Sunday, May 28, 2023

Cemetery Visit 2023

For as long as I can remember, my parents would visit the cemeteries of loved ones before Memorial Day. It was called Decoration Day when I was young. They would make an occasion out of it and take my grandparents or other family members. It was a big deal to get flowers for the cemeteries. My parents would always take a rake and do some landscaping. My mom's parents and grandparents are buried in a country cemetery in City Point, Wisconsin. Every year they would pull weeds (probably spray them with Round-up before we knew how bad that stuff was) and bring in a fresh load of white rock. It was tradition. Now they are gone, and I feel I should keep up that tradition. I don't go all out like they did, but twice a year I visit the graves of my ancestors. My parents are now buried along with my dad's parents and other family members in the Neillsville, Wisconsin cemetery. Although Memorial Day is meant for those who died in the armed service, I continue the tradition of Decoration Day, which it was called until 1967.  

This year I had intended to use "real" flowers, but soon realized that I live too far away to keep them watered. A two hour drive is pretty far to drive to water plants when watering my own plants gets to be a hassle after awhile! As much as I don't like silk flowers, that is what I use.  

My husband and I always took a day to do this, but now my daughters take me. Last week we went to the Neillsville cemetery first.

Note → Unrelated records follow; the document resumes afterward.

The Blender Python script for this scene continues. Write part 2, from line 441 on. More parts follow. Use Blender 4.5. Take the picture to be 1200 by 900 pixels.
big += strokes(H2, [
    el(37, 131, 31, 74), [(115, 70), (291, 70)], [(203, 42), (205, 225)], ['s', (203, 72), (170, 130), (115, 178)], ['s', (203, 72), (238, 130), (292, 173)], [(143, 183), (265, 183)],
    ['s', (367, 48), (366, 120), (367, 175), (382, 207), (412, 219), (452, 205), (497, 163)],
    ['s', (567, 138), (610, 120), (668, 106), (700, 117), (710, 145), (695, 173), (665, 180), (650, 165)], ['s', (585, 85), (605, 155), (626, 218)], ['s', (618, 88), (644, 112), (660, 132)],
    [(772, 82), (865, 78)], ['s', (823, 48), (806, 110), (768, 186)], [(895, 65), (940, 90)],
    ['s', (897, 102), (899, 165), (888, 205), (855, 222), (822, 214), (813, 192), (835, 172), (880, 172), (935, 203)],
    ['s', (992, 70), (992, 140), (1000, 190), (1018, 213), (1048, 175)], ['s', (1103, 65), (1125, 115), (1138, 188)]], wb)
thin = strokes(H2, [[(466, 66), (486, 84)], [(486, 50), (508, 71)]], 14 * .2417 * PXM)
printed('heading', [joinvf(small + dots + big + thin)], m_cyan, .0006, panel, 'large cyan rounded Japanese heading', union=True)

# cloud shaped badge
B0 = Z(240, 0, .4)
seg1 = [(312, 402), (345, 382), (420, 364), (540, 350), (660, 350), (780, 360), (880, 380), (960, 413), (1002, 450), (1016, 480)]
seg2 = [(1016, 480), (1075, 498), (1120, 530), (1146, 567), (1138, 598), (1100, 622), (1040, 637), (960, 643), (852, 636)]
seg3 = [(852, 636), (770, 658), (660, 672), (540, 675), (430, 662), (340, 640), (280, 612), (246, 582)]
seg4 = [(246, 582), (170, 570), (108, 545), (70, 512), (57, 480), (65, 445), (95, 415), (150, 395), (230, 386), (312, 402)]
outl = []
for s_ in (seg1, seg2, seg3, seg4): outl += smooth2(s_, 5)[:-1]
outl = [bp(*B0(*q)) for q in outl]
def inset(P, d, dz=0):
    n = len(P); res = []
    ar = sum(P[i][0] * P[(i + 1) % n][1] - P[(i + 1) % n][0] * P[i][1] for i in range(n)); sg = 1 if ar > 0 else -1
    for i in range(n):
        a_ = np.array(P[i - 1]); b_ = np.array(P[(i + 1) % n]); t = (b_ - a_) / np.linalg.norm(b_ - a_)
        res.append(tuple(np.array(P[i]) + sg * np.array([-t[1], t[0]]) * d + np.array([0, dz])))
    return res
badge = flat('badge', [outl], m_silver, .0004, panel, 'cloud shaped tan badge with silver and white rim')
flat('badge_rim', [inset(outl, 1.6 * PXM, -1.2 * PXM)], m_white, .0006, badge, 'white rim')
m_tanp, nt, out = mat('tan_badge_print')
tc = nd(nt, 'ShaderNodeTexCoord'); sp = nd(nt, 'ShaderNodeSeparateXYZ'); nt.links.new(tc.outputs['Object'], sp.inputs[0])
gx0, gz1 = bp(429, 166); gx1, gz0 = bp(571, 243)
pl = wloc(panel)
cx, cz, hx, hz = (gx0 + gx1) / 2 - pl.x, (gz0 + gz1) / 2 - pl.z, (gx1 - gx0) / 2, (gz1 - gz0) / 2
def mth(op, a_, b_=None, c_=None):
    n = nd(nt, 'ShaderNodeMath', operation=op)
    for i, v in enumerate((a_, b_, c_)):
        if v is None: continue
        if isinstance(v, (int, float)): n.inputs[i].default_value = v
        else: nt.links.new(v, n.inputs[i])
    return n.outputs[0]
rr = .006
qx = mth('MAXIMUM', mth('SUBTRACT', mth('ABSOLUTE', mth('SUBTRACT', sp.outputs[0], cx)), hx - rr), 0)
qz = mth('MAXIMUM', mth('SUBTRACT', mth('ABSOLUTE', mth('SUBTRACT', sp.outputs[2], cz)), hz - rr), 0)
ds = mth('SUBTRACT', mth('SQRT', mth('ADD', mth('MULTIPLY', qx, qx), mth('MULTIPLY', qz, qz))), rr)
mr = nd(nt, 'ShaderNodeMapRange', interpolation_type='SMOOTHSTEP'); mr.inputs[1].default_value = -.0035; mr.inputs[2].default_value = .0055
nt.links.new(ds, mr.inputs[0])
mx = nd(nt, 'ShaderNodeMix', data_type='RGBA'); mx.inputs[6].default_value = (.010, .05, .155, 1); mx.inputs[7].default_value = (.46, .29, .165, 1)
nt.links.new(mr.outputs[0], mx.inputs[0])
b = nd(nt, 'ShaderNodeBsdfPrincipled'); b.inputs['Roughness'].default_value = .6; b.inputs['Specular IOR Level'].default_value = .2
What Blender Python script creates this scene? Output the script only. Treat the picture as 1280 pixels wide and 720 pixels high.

It was a gorgeous day. We did a little maintenance, but mostly we put out the flowers and reminisced. It is interesting with every trip I notice a connection to friends and family I hadn't noticed before.

Next stop was a little drive around Neillsville and a sandwich at Hardee's. I hadn't been to a Hardee's restaurant for years. Then we drove to City Point.  

I love this cemetery. It is a quiet old cemetery in Jackson County Wisconsin. It has been cleaned up and is now being maintained better than it was. I miss some of the old bushes and trees but understand why it needed to be spruced up. I don't bring in stone and do the job my parents did, but every year I try to do something. I planted irises a couple years ago and I was so pleased to see they were blooming. 

I will bring more next time because they are such a low maintenance flower. I was warned not to plant hostas but I did. I was told the deer would have them eaten before I left the driveway. I guess they did because not one hosta survived. I planted lilacs and they were gone too.

We took a lot of time walking around. With all my recent genealogy reminders I realized that most of my grandpa's siblings were buried here with their families. My mom would walk around every time they visited. I hadn't paid much attention but now I know that half this cemetery contains many of her aunts, uncles and cousins. They had all settled in this area after immigrating from Denmark. Eight of the ten children came to America. I don't think they spent a lot of time together however. Each family had their own struggles making a living and feeding their families. I remember my grandpa visiting with two of his brothers, but I never knew about the others. If my mom talked about them, it wasn't very often. Some had died when my mom was young, leaving only stories. One particular story was known by all. My grandpa had a brother named Soren Peter. He went by the name Peter. He was the oldest brother. 

As the story goes Peter was a bartender in nearby Merrillan, WI. One day two vagrants came to town. They were trying to sell stolen goods. The Marshall followed them into the saloon and attempted to arrest the men. One slipped out the back door but the other drew his gun. The Marshall called Peter to help and in the struggle Peter was killed.  He was 40 years old and unmarried.  Fast forward to several years ago.  My mom was walking the cemetery and found Peter's grave buried in the ground with only the top showing. She was so happy to find his grave after so many years. I found this image on Find A Grave. 

Last week I noticed this gravestone. It looks new and is positioned right next to his sister's daughter who died when she was just 15 years old. Someone has remembered him by placing a stone. If any of my relatives know who this was, I would like to thank them. What a wonderful thing to do.

I had mentioned in an earlier post about the spelling of Jepsen (Jepson) name. Grandpa was so adamant about spelling his name with a "sen", but apparently the others spelled it with "son". I noticed that even my grandpa's name was spelled Jepson on his Declaration of Intent to become a citizen. I think when other people filled out paperwork, names got spelled many ways. 

As with most things in life, even cemeteries have changed. Many people are not living close together in communities. People are living and dying all over the world. Another thing that is happening is many people are being cremated and their ashes are being thrown to the wind, some over golf courses, lakes, and many other favorite locations. I think of old cemeteries as libraries where families lived together and stayed together after death. A lot of information can be gleaned from cemeteries. It is going to be much harder to track families without gravestones. Of course with technology records are getting easier to access. I think I want to be put in a permanent place.